• WHAT YOU SHOULD DO
Transcribe the listing below from its opening line up to and including the line that contains "return v / n if n > 1e-9 else v"; reproduce nothing else.

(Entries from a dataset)
··········

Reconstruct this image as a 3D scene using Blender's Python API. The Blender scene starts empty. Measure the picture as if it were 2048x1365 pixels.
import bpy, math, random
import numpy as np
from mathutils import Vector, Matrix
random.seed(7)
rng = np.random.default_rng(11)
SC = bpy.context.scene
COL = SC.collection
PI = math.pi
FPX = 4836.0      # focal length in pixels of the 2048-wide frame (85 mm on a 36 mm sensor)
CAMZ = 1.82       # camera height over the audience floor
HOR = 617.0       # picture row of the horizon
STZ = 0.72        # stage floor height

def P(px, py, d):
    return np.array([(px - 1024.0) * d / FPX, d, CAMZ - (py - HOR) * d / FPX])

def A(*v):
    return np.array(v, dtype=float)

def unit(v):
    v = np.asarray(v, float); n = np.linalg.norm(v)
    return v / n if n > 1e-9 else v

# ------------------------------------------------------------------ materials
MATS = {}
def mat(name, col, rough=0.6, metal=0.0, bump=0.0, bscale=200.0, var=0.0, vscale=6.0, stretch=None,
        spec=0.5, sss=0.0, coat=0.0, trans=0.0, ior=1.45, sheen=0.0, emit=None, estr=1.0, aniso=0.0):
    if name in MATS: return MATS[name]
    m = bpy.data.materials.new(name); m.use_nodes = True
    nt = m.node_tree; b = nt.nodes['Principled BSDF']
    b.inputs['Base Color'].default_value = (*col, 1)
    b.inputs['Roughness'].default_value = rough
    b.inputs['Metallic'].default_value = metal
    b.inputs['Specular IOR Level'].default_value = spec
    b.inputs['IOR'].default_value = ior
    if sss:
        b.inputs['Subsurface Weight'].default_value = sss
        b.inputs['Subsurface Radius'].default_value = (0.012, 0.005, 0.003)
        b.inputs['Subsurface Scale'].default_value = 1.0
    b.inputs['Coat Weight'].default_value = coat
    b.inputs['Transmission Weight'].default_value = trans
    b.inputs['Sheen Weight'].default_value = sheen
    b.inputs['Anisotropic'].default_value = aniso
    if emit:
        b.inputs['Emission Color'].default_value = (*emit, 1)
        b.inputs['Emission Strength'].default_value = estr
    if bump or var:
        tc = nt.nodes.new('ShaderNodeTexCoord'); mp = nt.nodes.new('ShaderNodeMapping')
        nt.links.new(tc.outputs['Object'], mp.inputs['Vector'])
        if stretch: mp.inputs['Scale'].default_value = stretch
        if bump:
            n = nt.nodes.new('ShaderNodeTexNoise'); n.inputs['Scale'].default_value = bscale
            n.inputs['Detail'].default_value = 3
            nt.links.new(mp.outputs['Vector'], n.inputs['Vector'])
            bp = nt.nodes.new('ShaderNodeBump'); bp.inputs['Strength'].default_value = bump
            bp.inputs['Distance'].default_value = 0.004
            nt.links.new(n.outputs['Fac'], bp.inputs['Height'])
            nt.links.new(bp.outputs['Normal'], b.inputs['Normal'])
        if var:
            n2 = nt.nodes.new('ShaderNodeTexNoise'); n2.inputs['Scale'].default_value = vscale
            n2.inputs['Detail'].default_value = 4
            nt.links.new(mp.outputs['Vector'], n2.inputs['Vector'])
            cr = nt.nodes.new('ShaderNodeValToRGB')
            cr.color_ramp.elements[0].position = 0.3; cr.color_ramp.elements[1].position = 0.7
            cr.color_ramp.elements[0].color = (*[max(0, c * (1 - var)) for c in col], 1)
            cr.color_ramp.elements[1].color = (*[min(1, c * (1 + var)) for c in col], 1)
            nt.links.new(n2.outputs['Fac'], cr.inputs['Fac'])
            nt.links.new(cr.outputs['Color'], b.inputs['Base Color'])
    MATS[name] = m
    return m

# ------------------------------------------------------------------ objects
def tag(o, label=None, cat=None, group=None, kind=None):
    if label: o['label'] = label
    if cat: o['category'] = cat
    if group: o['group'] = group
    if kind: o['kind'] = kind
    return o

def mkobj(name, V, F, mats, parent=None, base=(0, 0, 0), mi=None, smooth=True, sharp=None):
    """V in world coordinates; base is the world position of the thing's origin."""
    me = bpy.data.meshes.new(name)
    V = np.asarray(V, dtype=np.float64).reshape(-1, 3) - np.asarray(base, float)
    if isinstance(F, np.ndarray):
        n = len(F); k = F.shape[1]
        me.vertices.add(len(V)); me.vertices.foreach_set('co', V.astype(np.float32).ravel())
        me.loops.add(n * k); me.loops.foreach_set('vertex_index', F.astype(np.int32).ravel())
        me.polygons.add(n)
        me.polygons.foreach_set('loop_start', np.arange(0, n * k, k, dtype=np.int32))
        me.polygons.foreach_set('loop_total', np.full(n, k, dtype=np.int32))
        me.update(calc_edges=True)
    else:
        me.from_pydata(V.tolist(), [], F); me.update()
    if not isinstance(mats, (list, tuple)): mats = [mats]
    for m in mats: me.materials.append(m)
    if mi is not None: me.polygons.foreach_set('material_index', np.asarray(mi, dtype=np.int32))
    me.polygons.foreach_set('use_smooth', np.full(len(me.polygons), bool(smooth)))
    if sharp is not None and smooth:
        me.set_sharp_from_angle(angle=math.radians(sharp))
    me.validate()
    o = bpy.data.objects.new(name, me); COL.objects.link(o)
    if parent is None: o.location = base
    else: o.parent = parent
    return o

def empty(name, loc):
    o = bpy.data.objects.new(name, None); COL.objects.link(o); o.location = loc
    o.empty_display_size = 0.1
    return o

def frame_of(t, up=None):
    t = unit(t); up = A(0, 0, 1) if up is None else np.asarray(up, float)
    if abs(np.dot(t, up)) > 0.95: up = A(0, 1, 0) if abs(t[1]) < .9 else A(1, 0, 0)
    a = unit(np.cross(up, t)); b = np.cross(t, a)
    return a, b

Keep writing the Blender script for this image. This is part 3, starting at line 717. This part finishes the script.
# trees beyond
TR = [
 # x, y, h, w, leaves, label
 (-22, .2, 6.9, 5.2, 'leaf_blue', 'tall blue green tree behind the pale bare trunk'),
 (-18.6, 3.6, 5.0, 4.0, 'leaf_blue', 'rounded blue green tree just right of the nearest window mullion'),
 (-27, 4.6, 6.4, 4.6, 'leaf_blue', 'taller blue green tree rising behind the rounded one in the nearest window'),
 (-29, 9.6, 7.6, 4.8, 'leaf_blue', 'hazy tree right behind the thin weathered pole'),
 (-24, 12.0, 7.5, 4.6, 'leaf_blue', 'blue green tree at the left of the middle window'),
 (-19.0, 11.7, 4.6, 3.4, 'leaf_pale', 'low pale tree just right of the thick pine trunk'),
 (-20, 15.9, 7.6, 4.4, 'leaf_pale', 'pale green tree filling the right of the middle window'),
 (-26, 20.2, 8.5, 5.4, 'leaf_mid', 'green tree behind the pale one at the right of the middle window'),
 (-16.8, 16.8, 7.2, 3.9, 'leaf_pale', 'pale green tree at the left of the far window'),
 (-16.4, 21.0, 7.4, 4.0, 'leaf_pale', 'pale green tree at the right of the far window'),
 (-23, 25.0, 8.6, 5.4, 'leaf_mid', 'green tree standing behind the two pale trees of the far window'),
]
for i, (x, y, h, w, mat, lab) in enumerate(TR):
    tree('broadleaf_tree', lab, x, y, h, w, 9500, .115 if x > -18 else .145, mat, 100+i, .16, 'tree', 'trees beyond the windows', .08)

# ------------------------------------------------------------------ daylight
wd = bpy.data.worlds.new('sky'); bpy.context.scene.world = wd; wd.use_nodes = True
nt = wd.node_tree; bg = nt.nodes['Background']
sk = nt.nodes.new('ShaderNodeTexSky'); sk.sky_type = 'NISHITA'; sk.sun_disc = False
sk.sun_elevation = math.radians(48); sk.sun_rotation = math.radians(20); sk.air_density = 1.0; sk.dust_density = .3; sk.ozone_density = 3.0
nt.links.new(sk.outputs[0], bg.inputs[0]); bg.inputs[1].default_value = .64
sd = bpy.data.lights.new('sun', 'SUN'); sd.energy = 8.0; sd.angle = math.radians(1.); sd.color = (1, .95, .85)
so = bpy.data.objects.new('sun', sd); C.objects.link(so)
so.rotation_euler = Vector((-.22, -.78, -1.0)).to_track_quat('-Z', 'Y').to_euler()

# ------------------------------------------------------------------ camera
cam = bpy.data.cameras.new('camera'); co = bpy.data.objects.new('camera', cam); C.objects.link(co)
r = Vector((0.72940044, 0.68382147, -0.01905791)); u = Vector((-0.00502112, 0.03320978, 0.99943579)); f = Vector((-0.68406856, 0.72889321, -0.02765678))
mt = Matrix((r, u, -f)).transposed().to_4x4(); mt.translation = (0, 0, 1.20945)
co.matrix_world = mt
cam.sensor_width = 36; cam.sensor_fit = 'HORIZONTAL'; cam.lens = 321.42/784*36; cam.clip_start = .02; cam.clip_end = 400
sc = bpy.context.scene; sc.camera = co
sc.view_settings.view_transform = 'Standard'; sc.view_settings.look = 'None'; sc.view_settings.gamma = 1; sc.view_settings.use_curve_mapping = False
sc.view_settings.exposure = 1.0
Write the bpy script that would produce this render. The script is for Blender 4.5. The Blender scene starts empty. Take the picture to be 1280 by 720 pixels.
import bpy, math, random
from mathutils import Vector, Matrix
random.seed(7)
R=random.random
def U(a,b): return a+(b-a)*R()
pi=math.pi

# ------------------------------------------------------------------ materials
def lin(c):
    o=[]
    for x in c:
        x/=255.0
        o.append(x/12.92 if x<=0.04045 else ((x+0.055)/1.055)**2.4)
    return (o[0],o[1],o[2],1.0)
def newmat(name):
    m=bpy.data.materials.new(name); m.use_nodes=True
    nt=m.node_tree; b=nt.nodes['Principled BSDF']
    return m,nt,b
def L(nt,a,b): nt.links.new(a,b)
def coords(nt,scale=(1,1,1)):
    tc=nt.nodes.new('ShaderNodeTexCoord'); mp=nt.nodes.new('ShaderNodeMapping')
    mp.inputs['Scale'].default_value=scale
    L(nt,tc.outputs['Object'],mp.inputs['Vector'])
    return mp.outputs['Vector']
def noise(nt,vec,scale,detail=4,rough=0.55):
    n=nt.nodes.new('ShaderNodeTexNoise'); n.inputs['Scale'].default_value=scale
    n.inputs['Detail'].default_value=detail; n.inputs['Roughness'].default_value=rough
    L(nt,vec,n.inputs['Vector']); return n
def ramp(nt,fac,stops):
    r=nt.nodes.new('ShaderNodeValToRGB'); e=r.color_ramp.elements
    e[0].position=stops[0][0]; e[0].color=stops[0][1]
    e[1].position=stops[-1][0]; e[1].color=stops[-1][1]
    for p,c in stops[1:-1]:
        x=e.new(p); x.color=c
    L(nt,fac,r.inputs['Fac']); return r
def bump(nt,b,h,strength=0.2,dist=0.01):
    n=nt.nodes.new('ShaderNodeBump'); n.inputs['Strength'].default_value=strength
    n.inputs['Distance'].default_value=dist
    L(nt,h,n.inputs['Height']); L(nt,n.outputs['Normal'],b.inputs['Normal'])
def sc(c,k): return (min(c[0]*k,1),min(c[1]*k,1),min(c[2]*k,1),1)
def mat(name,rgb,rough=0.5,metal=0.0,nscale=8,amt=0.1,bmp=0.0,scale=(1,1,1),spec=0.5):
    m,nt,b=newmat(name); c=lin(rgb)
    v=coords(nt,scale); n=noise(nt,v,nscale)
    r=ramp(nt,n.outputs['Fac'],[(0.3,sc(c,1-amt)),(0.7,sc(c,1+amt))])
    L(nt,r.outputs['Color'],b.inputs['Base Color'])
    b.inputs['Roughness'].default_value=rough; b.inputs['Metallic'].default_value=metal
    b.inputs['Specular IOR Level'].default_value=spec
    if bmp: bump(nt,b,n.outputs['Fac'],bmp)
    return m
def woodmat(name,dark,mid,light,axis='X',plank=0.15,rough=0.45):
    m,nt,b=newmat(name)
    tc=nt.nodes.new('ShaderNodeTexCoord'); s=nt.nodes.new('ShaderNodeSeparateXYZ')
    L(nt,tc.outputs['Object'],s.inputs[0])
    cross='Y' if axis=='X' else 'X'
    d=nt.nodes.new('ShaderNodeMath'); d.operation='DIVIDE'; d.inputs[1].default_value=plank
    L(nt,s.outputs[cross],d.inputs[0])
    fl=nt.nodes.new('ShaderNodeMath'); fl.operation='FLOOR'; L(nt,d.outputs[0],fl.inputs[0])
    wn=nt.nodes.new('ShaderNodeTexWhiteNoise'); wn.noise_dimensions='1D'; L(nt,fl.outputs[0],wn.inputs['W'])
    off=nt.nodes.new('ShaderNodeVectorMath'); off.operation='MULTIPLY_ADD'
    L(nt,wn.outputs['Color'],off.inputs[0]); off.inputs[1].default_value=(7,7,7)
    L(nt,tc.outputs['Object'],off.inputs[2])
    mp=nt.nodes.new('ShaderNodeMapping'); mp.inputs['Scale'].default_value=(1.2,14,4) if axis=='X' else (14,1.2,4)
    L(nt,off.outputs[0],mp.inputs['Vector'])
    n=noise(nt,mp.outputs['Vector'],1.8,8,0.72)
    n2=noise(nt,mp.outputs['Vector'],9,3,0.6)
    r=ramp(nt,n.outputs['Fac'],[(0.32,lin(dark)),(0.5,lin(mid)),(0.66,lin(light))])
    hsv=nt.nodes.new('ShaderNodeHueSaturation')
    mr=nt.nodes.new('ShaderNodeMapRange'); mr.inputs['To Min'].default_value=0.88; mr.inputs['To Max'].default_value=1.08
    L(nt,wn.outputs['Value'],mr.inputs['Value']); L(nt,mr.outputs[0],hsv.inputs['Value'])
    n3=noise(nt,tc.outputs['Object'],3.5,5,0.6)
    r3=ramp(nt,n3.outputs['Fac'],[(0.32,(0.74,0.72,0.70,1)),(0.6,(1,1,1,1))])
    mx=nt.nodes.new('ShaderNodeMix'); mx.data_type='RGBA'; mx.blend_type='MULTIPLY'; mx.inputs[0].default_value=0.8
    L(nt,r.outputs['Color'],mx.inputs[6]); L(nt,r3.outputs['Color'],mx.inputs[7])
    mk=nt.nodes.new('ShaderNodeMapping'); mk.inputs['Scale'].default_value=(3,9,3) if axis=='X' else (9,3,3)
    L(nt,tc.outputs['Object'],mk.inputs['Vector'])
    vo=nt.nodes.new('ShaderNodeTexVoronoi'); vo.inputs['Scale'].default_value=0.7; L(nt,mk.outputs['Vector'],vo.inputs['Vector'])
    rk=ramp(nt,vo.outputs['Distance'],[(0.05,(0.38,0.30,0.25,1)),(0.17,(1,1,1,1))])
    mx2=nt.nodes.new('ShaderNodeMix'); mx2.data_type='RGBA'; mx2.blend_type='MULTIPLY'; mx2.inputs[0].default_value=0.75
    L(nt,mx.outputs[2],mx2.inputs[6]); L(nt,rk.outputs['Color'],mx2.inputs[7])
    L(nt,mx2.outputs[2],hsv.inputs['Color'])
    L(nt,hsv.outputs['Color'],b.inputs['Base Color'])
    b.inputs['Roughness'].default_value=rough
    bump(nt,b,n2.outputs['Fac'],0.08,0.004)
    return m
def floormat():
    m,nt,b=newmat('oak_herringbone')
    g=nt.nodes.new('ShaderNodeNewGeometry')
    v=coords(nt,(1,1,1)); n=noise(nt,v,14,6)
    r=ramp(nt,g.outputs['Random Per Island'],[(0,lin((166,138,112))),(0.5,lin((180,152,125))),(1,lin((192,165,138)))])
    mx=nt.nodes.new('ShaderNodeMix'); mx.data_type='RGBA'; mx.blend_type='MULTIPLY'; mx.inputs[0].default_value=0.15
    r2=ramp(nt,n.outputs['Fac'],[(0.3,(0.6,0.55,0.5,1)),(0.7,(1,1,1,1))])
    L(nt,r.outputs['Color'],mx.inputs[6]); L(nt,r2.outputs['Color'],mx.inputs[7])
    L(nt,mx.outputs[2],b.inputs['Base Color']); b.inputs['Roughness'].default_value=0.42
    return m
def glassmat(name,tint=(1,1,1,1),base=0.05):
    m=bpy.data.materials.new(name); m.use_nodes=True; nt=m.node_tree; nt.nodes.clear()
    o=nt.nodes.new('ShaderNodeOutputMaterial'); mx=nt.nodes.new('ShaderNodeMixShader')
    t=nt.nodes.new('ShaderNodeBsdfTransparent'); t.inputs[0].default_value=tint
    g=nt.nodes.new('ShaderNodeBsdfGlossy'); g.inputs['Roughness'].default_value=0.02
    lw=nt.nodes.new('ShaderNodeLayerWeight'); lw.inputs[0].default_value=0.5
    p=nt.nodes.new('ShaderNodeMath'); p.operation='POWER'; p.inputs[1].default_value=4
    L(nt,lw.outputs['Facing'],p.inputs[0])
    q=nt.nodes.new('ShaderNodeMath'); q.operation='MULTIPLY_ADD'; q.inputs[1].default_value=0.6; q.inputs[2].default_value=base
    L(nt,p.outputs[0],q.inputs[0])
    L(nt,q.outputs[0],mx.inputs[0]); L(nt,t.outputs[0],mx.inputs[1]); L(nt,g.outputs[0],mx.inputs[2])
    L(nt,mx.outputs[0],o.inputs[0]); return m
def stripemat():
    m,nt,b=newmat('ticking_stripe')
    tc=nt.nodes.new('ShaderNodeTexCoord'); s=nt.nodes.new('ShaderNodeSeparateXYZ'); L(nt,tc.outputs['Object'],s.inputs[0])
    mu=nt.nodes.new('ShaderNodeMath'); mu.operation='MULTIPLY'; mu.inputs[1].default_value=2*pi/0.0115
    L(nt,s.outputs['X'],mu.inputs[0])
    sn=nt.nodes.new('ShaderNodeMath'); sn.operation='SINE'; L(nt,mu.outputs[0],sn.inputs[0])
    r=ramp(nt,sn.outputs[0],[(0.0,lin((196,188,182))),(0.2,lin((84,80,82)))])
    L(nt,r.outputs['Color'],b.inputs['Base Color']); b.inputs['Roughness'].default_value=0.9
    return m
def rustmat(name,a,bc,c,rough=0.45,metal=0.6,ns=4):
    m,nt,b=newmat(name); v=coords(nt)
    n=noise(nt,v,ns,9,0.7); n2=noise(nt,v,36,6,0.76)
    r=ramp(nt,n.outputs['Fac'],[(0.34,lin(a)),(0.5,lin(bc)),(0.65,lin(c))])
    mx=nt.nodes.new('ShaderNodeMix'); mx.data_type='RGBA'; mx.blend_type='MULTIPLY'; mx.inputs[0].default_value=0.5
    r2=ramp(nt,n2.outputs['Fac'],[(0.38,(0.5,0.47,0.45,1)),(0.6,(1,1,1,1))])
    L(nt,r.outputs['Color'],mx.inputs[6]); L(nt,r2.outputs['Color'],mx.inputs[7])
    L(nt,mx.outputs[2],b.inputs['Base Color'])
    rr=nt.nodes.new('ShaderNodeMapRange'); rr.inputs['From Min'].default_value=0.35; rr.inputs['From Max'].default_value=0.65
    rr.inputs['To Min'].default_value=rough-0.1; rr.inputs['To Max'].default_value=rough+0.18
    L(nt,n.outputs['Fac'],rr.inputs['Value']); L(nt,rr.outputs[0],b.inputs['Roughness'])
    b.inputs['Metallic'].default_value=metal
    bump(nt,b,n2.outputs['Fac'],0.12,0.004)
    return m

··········

• SOLUTION BELOW
Reconstruct this image as a 3D scene using Blender's Python API. The Blender scene starts empty. Measure the picture as if it were 2048x1365 pixels.
import bpy, math, random
import numpy as np
from mathutils import Vector, Matrix
random.seed(7)
rng = np.random.default_rng(11)
SC = bpy.context.scene
COL = SC.collection
PI = math.pi
FPX = 4836.0      # focal length in pixels of the 2048-wide frame (85 mm on a 36 mm sensor)
CAMZ = 1.82       # camera height over the audience floor
HOR = 617.0       # picture row of the horizon
STZ = 0.72        # stage floor height

def P(px, py, d):
    return np.array([(px - 1024.0) * d / FPX, d, CAMZ - (py - HOR) * d / FPX])

def A(*v):
    return np.array(v, dtype=float)

def unit(v):
    v = np.asarray(v, float); n = np.linalg.norm(v)
    return v / n if n > 1e-9 else v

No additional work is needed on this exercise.